The consensus / ‘worker leadership’ method also gives free rein to subjectivism; it leaves the organisation blown this way and that by the winds of ‘Trotskyist public opinion’ or left public opinion generally; it destroys the organisation as a coherent ideological whole, and means that it is kept together primarily, or only, by the prestige of the leadership: and, despite appearances and demagogic pretensions, it is not democratic.

The Smith faction argues that the issue within the new WSL is internal democracy. This argument is a fraud as well as a device to smear over the programmatic issues. Both logic and the actual history show that our conception of a revolutionary party is not only more centralist but also yields a more objective and liberal democracy than theirs.
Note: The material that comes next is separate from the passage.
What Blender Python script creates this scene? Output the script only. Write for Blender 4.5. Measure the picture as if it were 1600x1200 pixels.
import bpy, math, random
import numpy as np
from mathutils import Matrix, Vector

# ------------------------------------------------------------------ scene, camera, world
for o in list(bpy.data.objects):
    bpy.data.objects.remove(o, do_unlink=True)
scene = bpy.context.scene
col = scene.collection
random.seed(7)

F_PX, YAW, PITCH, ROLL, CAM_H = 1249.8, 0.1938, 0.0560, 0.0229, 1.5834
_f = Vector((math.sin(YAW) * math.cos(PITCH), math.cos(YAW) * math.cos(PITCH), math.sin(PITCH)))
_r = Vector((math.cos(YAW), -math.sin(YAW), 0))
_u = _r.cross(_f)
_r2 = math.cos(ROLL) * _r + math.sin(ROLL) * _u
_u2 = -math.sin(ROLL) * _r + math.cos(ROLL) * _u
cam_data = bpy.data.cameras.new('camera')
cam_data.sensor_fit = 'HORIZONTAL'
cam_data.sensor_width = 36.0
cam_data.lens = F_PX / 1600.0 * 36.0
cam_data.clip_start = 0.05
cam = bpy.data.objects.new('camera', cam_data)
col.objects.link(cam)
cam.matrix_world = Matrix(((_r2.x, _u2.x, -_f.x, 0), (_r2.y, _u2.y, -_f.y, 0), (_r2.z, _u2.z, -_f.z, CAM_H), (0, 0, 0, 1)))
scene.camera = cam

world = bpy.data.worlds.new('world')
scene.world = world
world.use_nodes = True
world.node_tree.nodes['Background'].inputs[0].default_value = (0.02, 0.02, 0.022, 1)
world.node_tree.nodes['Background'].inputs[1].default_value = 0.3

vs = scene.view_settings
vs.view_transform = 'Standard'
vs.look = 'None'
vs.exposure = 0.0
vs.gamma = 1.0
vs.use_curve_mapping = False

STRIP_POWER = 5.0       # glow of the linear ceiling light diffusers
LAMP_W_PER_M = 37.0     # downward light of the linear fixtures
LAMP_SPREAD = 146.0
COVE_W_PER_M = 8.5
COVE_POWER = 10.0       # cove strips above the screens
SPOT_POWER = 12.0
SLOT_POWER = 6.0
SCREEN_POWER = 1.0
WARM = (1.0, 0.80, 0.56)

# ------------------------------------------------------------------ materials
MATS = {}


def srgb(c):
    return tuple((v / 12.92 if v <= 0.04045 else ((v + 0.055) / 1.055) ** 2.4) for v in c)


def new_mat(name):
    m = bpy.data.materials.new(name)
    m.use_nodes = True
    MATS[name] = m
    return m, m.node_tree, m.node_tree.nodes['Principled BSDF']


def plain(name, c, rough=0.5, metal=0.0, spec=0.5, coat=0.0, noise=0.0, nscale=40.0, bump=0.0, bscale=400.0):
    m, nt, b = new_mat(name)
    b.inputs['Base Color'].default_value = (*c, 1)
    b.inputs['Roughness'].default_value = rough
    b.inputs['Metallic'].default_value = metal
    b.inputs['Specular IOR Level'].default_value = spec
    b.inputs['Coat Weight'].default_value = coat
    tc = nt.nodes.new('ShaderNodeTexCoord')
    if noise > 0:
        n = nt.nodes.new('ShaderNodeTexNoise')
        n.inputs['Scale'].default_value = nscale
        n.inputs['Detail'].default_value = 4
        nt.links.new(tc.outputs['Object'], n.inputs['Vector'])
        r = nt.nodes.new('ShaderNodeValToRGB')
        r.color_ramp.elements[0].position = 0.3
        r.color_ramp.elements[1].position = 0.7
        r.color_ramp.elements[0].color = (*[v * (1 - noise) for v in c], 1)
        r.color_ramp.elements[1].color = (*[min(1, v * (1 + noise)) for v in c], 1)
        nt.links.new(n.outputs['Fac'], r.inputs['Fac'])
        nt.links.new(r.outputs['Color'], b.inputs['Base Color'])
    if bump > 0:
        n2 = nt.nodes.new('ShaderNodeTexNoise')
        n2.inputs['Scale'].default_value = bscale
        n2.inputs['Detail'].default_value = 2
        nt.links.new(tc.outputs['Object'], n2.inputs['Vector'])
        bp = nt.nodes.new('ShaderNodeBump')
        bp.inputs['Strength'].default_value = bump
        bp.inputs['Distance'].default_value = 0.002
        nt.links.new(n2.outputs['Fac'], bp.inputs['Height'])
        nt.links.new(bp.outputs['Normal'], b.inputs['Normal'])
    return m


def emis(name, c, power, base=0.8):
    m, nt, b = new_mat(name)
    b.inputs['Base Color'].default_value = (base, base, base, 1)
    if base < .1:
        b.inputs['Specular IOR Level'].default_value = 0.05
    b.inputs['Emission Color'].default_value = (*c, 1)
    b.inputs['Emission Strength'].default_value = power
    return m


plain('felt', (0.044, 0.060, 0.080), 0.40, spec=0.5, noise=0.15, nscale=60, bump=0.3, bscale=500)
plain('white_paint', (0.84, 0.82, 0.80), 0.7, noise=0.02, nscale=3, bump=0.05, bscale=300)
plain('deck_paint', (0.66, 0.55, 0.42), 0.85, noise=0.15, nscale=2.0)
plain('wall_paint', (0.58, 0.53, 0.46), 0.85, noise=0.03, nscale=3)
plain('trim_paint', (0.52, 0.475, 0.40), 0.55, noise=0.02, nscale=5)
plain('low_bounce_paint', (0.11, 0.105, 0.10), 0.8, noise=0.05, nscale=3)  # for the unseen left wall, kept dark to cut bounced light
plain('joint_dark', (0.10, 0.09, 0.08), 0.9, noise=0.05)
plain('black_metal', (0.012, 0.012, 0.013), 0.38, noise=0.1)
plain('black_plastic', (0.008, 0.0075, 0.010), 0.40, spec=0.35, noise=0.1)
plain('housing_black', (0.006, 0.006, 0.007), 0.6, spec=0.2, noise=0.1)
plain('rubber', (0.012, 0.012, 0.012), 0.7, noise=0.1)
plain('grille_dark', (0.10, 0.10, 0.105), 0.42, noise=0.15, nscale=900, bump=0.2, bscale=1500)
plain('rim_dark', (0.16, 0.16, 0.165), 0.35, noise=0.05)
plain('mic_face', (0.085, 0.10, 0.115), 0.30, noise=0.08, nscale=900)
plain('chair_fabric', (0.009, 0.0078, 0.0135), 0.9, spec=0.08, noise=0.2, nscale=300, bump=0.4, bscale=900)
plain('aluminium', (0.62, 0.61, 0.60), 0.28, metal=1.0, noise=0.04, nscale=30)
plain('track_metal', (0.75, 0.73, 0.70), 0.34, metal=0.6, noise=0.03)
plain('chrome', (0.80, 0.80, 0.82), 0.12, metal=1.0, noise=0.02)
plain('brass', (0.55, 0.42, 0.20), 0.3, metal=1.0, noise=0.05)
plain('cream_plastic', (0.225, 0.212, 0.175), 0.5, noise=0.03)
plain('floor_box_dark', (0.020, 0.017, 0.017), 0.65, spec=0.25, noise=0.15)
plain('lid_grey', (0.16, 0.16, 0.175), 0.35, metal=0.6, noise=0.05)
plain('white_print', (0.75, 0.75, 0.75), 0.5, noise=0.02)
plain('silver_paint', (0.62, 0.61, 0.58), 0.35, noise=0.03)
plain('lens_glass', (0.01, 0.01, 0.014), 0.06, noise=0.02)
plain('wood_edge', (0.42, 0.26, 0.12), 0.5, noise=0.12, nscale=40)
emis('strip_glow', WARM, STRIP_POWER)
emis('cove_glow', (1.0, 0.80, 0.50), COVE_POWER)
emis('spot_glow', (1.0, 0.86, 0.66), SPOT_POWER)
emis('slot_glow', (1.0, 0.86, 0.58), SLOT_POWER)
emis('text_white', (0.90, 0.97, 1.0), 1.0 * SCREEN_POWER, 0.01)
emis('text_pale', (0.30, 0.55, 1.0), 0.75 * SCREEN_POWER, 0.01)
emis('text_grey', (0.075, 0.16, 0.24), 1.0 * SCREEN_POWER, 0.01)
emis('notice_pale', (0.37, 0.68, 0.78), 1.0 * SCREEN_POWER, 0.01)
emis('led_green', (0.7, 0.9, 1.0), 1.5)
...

The real problem is elsewhere; the ‘worker leadership’ were unable to integrate into a collective leadership, on questions like the Falklands / Malvinas and the Labour Party, they felt that they had to represent their ‘constituency’. It was not possible to have a real ideological dialogue with the leadership, because that would have meant Smith and Jones abandoning their position as the pre-ordained ‘worker leadership’, ideological arbiters, and representatives of a ‘constituency’ – and instead putting trust in the outcome of rational argument.

Thus we found Smith and Jones rallying their ‘constituency’ into a faction over the Falklands / Malvinas issue and then over the Labour Party. Having done that, they have been unable to accept being a minority – even a privileged and very liberally treated minority. Their entire concept of the revolutionary party is tied up with their own personal prestige and status as the ‘worker leadership’.

Consequently, they felt trapped in an organisation politically alien to them – unable to integrate, equally unable to subordinate themselves to the majority.